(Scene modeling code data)
▶
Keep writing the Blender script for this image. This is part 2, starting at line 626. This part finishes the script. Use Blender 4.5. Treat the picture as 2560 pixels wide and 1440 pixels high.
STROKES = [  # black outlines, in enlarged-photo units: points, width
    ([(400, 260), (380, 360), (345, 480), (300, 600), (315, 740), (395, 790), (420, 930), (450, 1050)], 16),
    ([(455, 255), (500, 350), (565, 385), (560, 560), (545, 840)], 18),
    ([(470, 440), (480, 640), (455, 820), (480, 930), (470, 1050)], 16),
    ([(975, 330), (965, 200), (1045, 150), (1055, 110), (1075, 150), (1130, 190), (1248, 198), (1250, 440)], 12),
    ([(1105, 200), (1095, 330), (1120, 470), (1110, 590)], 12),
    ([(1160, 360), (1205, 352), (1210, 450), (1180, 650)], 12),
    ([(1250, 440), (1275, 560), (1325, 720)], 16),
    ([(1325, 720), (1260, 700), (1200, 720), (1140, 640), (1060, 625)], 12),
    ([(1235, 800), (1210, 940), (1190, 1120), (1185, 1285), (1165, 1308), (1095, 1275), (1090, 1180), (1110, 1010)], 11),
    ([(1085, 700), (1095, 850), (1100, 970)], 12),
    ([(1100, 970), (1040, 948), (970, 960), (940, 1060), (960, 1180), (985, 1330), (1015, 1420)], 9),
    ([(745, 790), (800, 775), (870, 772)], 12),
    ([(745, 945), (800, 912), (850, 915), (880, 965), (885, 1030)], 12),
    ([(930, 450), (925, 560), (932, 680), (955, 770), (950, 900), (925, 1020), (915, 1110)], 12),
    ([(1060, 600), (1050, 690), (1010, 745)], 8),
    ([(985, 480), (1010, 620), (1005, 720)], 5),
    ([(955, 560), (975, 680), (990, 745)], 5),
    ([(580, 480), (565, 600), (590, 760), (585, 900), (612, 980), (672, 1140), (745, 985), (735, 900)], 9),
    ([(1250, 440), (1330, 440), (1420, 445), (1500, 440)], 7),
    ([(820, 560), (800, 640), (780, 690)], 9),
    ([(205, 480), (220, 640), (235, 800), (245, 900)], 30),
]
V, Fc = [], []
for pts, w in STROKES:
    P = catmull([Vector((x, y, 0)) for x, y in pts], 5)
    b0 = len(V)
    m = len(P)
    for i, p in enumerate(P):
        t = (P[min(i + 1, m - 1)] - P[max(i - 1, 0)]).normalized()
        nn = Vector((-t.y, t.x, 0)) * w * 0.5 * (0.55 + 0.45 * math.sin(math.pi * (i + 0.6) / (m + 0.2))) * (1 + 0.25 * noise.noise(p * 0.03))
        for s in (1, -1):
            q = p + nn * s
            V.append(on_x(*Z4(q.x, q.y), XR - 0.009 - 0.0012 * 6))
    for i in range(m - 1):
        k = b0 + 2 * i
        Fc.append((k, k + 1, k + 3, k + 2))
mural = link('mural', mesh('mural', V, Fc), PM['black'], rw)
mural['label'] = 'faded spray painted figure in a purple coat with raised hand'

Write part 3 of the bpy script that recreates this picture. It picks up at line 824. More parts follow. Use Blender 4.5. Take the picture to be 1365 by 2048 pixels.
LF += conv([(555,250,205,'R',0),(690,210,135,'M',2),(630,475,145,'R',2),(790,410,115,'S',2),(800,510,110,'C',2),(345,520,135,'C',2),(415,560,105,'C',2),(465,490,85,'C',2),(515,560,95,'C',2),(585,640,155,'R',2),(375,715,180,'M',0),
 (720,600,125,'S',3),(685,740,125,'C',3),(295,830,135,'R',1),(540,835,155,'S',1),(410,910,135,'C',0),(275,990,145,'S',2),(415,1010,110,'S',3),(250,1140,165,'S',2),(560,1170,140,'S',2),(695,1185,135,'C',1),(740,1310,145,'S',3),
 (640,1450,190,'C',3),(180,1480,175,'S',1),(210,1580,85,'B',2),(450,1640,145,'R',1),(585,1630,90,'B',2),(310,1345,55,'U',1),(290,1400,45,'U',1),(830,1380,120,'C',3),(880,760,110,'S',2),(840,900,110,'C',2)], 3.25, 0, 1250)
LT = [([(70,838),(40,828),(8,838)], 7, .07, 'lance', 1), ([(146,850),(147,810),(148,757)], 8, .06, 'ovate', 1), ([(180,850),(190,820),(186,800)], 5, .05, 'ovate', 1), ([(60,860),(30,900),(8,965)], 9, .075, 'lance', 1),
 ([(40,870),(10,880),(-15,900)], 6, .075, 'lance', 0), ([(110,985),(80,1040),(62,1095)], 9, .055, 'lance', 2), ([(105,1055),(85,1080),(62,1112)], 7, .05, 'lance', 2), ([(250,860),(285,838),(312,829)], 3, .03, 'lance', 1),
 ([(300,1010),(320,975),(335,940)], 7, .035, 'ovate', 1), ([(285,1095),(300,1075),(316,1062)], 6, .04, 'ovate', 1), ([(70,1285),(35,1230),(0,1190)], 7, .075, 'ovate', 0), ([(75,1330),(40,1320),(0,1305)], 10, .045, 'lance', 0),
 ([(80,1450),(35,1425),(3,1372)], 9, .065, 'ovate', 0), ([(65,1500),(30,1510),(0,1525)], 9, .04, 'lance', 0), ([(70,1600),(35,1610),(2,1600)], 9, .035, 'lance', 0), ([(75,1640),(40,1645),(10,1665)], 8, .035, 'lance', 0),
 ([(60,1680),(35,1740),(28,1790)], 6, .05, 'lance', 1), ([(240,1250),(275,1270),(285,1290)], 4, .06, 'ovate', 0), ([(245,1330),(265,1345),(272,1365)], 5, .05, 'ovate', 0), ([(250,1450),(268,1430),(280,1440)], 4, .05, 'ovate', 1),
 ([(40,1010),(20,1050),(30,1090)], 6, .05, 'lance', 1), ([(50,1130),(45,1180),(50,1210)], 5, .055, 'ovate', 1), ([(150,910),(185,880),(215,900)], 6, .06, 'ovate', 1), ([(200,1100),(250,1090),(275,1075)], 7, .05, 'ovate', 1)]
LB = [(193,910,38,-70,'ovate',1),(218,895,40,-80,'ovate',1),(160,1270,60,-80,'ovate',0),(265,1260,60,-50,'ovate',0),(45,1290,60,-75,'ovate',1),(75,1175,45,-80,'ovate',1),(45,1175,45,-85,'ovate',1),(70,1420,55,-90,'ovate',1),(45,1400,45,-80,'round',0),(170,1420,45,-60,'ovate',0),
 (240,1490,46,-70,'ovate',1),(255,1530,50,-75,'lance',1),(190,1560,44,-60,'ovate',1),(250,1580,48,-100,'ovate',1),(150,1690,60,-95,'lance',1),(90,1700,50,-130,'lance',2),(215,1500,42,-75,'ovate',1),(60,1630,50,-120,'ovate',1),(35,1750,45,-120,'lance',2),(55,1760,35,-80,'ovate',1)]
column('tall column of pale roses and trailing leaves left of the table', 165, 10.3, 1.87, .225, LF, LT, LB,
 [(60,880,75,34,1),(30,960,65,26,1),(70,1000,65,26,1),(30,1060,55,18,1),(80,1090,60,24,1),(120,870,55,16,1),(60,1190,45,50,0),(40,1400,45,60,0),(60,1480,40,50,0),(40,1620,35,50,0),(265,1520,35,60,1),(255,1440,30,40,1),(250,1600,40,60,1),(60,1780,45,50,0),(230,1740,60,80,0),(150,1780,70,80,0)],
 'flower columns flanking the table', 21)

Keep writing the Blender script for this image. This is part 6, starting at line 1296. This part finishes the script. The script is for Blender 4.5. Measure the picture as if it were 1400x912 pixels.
◀
## Given task
Write the data out again in full and exactly.

## The reply
Keep writing the Blender script for this image. This is part 2, starting at line 626. This part finishes the script. Use Blender 4.5. Treat the picture as 2560 pixels wide and 1440 pixels high.
STROKES = [  # black outlines, in enlarged-photo units: points, width
    ([(400, 260), (380, 360), (345, 480), (300, 600), (315, 740), (395, 790), (420, 930), (450, 1050)], 16),
    ([(455, 255), (500, 350), (565, 385), (560, 560), (545, 840)], 18),
    ([(470, 440), (480, 640), (455, 820), (480, 930), (470, 1050)], 16),
    ([(975, 330), (965, 200), (1045, 150), (1055, 110), (1075, 150), (1130, 190), (1248, 198), (1250, 440)], 12),
    ([(1105, 200), (1095, 330), (1120, 470), (1110, 590)], 12),
    ([(1160, 360), (1205, 352), (1210, 450), (1180, 650)], 12),
    ([(1250, 440), (1275, 560), (1325, 720)], 16),
    ([(1325, 720), (1260, 700), (1200, 720), (1140, 640), (1060, 625)], 12),
    ([(1235, 800), (1210, 940), (1190, 1120), (1185, 1285), (1165, 1308), (1095, 1275), (1090, 1180), (1110, 1010)], 11),
    ([(1085, 700), (1095, 850), (1100, 970)], 12),
    ([(1100, 970), (1040, 948), (970, 960), (940, 1060), (960, 1180), (985, 1330), (1015, 1420)], 9),
    ([(745, 790), (800, 775), (870, 772)], 12),
    ([(745, 945), (800, 912), (850, 915), (880, 965), (885, 1030)], 12),
    ([(930, 450), (925, 560), (932, 680), (955, 770), (950, 900), (925, 1020), (915, 1110)], 12),
    ([(1060, 600), (1050, 690), (1010, 745)], 8),
    ([(985, 480), (1010, 620), (1005, 720)], 5),
    ([(955, 560), (975, 680), (990, 745)], 5),
    ([(580, 480), (565, 600), (590, 760), (585, 900), (612, 980), (672, 1140), (745, 985), (735, 900)], 9),
    ([(1250, 440), (1330, 440), (1420, 445), (1500, 440)], 7),
    ([(820, 560), (800, 640), (780, 690)], 9),
    ([(205, 480), (220, 640), (235, 800), (245, 900)], 30),
]
V, Fc = [], []
for pts, w in STROKES:
    P = catmull([Vector((x, y, 0)) for x, y in pts], 5)
    b0 = len(V)
    m = len(P)
    for i, p in enumerate(P):
        t = (P[min(i + 1, m - 1)] - P[max(i - 1, 0)]).normalized()
        nn = Vector((-t.y, t.x, 0)) * w * 0.5 * (0.55 + 0.45 * math.sin(math.pi * (i + 0.6) / (m + 0.2))) * (1 + 0.25 * noise.noise(p * 0.03))
        for s in (1, -1):
            q = p + nn * s
            V.append(on_x(*Z4(q.x, q.y), XR - 0.009 - 0.0012 * 6))
    for i in range(m - 1):
        k = b0 + 2 * i
        Fc.append((k, k + 1, k + 3, k + 2))
mural = link('mural', mesh('mural', V, Fc), PM['black'], rw)
mural['label'] = 'faded spray painted figure in a purple coat with raised hand'

Write part 3 of the bpy script that recreates this picture. It picks up at line 824. More parts follow. Use Blender 4.5. Take the picture to be 1365 by 2048 pixels.
LF += conv([(555,250,205,'R',0),(690,210,135,'M',2),(630,475,145,'R',2),(790,410,115,'S',2),(800,510,110,'C',2),(345,520,135,'C',2),(415,560,105,'C',2),(465,490,85,'C',2),(515,560,95,'C',2),(585,640,155,'R',2),(375,715,180,'M',0),
 (720,600,125,'S',3),(685,740,125,'C',3),(295,830,135,'R',1),(540,835,155,'S',1),(410,910,135,'C',0),(275,990,145,'S',2),(415,1010,110,'S',3),(250,1140,165,'S',2),(560,1170,140,'S',2),(695,1185,135,'C',1),(740,1310,145,'S',3),
 (640,1450,190,'C',3),(180,1480,175,'S',1),(210,1580,85,'B',2),(450,1640,145,'R',1),(585,1630,90,'B',2),(310,1345,55,'U',1),(290,1400,45,'U',1),(830,1380,120,'C',3),(880,760,110,'S',2),(840,900,110,'C',2)], 3.25, 0, 1250)
LT = [([(70,838),(40,828),(8,838)], 7, .07, 'lance', 1), ([(146,850),(147,810),(148,757)], 8, .06, 'ovate', 1), ([(180,850),(190,820),(186,800)], 5, .05, 'ovate', 1), ([(60,860),(30,900),(8,965)], 9, .075, 'lance', 1),
 ([(40,870),(10,880),(-15,900)], 6, .075, 'lance', 0), ([(110,985),(80,1040),(62,1095)], 9, .055, 'lance', 2), ([(105,1055),(85,1080),(62,1112)], 7, .05, 'lance', 2), ([(250,860),(285,838),(312,829)], 3, .03, 'lance', 1),
 ([(300,1010),(320,975),(335,940)], 7, .035, 'ovate', 1), ([(285,1095),(300,1075),(316,1062)], 6, .04, 'ovate', 1), ([(70,1285),(35,1230),(0,1190)], 7, .075, 'ovate', 0), ([(75,1330),(40,1320),(0,1305)], 10, .045, 'lance', 0),
 ([(80,1450),(35,1425),(3,1372)], 9, .065, 'ovate', 0), ([(65,1500),(30,1510),(0,1525)], 9, .04, 'lance', 0), ([(70,1600),(35,1610),(2,1600)], 9, .035, 'lance', 0), ([(75,1640),(40,1645),(10,1665)], 8, .035, 'lance', 0),
 ([(60,1680),(35,1740),(28,1790)], 6, .05, 'lance', 1), ([(240,1250),(275,1270),(285,1290)], 4, .06, 'ovate', 0), ([(245,1330),(265,1345),(272,1365)], 5, .05, 'ovate', 0), ([(250,1450),(268,1430),(280,1440)], 4, .05, 'ovate', 1),
 ([(40,1010),(20,1050),(30,1090)], 6, .05, 'lance', 1), ([(50,1130),(45,1180),(50,1210)], 5, .055, 'ovate', 1), ([(150,910),(185,880),(215,900)], 6, .06, 'ovate', 1), ([(200,1100),(250,1090),(275,1075)], 7, .05, 'ovate', 1)]
LB = [(193,910,38,-70,'ovate',1),(218,895,40,-80,'ovate',1),(160,1270,60,-80,'ovate',0),(265,1260,60,-50,'ovate',0),(45,1290,60,-75,'ovate',1),(75,1175,45,-80,'ovate',1),(45,1175,45,-85,'ovate',1),(70,1420,55,-90,'ovate',1),(45,1400,45,-80,'round',0),(170,1420,45,-60,'ovate',0),
 (240,1490,46,-70,'ovate',1),(255,1530,50,-75,'lance',1),(190,1560,44,-60,'ovate',1),(250,1580,48,-100,'ovate',1),(150,1690,60,-95,'lance',1),(90,1700,50,-130,'lance',2),(215,1500,42,-75,'ovate',1),(60,1630,50,-120,'ovate',1),(35,1750,45,-120,'lance',2),(55,1760,35,-80,'ovate',1)]
column('tall column of pale roses and trailing leaves left of the table', 165, 10.3, 1.87, .225, LF, LT, LB,
 [(60,880,75,34,1),(30,960,65,26,1),(70,1000,65,26,1),(30,1060,55,18,1),(80,1090,60,24,1),(120,870,55,16,1),(60,1190,45,50,0),(40,1400,45,60,0),(60,1480,40,50,0),(40,1620,35,50,0),(265,1520,35,60,1),(255,1440,30,40,1),(250,1600,40,60,1),(60,1780,45,50,0),(230,1740,60,80,0),(150,1780,70,80,0)],
 'flower columns flanking the table', 21)

Keep writing the Blender script for this image. This is part 6, starting at line 1296. This part finishes the script. The script is for Blender 4.5. Measure the picture as if it were 1400x912 pixels.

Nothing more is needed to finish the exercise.